Powell underscored the U.S. emphasis on economic growth and partnerships at a conference on sustainable development on July 12. "Sustainable development begins at home," he said. "We must work together to unleash human productivity, to reduce poverty, to promote healthy environments.
"Growth is the key," he said.
PARTNERSHIPS
Powell continued :"Partnerships are key -- we are already deploying the power of partnerships."
He cited a Congo Basin Forest Partnership launched by South Africa and the United States as an example of the sort of agreements envisioned by Washington.
The initiative aims to enlist private companies, non-governmental organizations and other governments to fight deforestation in the Congo Basin and establish national parks.
Powell was quoted this month by the U.N. Environment Program as saying the environment was a key issue in global political stability.
"An unholy trinity of poverty, ecological degradation and despair threatens to destabilize whole regions," he said. U.S. officials say Washington remains interested in the formal declarations and agreements that may emerge from the summit, but its focus was on "concrete results" demonstrated by the partnerships.
Involving private companies, the senior U.S. official said, would open the door to "hundreds of billions" of dollars in investment. He said global efforts were still needed in areas including the battle against AIDS.
Environmentalists say such partnerships are likely to become more common -- they have received support within the United Nations and other countries. But broad international agreements are still needed to meet specific targets on issues such as pollution and poverty.

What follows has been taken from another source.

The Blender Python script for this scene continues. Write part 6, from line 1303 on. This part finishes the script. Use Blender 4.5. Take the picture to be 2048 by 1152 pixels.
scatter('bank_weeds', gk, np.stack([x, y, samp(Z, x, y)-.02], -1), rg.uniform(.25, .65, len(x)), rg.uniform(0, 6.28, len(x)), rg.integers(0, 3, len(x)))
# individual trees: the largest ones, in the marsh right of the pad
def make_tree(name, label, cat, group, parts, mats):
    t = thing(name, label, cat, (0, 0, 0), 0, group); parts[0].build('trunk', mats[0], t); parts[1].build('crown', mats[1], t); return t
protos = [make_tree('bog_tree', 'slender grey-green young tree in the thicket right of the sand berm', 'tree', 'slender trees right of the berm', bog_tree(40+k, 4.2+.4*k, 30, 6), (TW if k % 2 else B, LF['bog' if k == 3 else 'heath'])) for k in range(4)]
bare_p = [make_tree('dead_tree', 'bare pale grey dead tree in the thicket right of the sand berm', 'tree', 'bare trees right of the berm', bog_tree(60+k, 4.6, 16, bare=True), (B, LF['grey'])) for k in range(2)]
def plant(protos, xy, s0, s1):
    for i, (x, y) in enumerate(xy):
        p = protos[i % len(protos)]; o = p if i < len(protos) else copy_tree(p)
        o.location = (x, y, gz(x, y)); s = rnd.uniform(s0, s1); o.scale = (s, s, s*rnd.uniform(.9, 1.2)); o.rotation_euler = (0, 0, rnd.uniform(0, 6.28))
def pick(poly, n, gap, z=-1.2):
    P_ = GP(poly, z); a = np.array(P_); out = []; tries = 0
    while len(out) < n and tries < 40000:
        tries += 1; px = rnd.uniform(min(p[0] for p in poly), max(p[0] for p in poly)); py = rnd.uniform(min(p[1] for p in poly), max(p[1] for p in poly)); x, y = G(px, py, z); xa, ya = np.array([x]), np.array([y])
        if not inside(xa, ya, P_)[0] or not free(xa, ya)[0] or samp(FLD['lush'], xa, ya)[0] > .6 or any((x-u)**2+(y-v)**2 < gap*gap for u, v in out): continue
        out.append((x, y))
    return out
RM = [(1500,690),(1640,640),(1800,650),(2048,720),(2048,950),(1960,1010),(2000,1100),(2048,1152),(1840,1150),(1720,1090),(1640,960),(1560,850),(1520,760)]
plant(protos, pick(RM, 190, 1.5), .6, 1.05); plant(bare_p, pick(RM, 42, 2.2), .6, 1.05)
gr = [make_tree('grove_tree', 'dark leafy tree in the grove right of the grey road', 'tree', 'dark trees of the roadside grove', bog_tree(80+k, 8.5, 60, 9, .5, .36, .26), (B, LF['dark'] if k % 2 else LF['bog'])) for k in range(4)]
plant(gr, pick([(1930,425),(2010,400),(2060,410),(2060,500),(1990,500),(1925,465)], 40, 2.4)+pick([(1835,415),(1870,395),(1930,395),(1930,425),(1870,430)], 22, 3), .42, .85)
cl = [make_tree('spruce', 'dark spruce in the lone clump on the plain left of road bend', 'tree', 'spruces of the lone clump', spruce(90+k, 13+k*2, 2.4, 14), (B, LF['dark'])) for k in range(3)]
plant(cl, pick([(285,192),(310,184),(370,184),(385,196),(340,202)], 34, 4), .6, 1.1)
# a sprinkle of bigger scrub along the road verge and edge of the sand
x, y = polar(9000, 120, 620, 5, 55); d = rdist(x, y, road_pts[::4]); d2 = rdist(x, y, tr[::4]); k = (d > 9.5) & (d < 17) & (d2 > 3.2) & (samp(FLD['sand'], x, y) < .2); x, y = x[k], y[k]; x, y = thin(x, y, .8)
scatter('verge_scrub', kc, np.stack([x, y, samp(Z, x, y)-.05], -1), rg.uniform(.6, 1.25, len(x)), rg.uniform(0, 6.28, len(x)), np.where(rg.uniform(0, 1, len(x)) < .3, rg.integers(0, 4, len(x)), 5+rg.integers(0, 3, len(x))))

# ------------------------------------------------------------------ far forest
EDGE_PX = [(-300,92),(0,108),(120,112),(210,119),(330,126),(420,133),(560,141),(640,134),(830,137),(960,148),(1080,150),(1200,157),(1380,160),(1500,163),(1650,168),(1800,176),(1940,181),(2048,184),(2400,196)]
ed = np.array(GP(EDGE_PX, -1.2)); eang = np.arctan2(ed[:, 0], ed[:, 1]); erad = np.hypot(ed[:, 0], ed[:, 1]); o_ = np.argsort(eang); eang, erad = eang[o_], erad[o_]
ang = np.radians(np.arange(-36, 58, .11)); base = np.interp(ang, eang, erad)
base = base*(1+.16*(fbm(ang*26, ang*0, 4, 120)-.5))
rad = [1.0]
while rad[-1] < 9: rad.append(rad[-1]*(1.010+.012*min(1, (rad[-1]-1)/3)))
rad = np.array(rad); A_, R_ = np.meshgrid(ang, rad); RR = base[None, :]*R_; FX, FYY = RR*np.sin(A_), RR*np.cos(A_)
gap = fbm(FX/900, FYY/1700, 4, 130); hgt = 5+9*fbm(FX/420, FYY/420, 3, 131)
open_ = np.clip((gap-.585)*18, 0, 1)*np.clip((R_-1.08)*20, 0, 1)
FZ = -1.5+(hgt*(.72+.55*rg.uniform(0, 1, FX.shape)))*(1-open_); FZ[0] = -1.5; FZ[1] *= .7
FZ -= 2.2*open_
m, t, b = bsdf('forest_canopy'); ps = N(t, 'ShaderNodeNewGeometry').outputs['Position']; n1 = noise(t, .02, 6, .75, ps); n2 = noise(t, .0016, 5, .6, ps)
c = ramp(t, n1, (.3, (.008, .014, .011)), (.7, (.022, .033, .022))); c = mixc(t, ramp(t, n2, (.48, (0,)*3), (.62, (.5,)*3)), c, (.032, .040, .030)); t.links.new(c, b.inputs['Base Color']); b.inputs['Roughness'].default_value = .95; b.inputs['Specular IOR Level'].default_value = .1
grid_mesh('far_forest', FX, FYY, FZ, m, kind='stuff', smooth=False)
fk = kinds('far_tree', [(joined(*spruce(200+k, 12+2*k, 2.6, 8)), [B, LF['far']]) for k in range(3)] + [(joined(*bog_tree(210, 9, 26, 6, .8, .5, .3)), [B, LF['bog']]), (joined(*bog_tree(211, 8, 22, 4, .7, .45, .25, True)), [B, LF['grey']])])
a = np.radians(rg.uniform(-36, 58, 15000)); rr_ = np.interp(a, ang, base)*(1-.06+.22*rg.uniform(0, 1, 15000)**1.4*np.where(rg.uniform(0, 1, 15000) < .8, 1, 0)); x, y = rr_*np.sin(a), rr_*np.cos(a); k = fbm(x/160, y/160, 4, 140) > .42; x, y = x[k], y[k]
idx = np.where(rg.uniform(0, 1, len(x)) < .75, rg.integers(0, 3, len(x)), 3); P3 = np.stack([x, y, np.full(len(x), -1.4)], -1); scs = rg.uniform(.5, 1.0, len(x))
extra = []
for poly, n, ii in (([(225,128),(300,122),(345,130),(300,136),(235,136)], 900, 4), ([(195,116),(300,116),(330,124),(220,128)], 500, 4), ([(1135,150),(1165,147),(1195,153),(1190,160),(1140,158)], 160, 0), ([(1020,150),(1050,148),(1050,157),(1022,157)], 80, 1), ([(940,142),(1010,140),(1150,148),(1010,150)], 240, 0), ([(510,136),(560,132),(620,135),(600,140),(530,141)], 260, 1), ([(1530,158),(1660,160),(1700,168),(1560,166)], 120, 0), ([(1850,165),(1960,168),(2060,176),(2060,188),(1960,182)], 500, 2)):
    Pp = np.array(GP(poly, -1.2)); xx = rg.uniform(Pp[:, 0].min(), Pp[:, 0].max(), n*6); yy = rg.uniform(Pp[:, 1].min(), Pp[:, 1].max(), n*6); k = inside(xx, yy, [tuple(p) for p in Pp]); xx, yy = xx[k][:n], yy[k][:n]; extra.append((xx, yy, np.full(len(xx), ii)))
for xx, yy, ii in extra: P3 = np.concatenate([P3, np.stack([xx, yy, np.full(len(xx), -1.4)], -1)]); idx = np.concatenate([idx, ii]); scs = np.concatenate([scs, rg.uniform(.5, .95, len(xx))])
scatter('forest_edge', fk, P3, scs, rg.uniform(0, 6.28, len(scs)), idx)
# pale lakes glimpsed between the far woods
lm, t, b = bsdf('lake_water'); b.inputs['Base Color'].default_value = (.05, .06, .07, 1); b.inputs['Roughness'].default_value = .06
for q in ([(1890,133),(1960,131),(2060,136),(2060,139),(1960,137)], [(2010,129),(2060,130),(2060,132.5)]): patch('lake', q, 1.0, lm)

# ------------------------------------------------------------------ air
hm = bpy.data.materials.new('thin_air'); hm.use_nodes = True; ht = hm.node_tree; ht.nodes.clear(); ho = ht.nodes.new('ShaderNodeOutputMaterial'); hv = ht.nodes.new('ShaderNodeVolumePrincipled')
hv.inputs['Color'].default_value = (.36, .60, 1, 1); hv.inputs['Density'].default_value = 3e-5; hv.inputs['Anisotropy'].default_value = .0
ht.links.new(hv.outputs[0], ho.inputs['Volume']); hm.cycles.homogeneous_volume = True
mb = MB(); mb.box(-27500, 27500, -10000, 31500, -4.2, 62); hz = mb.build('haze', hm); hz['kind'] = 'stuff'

The World Wide Fund for Nature (WWF) said it was worried that the U.S. stress on partnerships could be a way of dodging commitments by governments.
"The risk with the U.S. approach is that there won't be any way of measuring the achievements of partnerships. There may be businesses who are not very serious in their commitments," said Kim Carstensen, deputy head of the WWF delegation to Johannesburg.
Recent U.S. corporate scandals raise questions about whether firms involved in partnerships could be trusted without strict disclosure requirements and accountability measures, said the Sierra Club's Mills.
"This idea of corporate self-policing doesn't work," he said.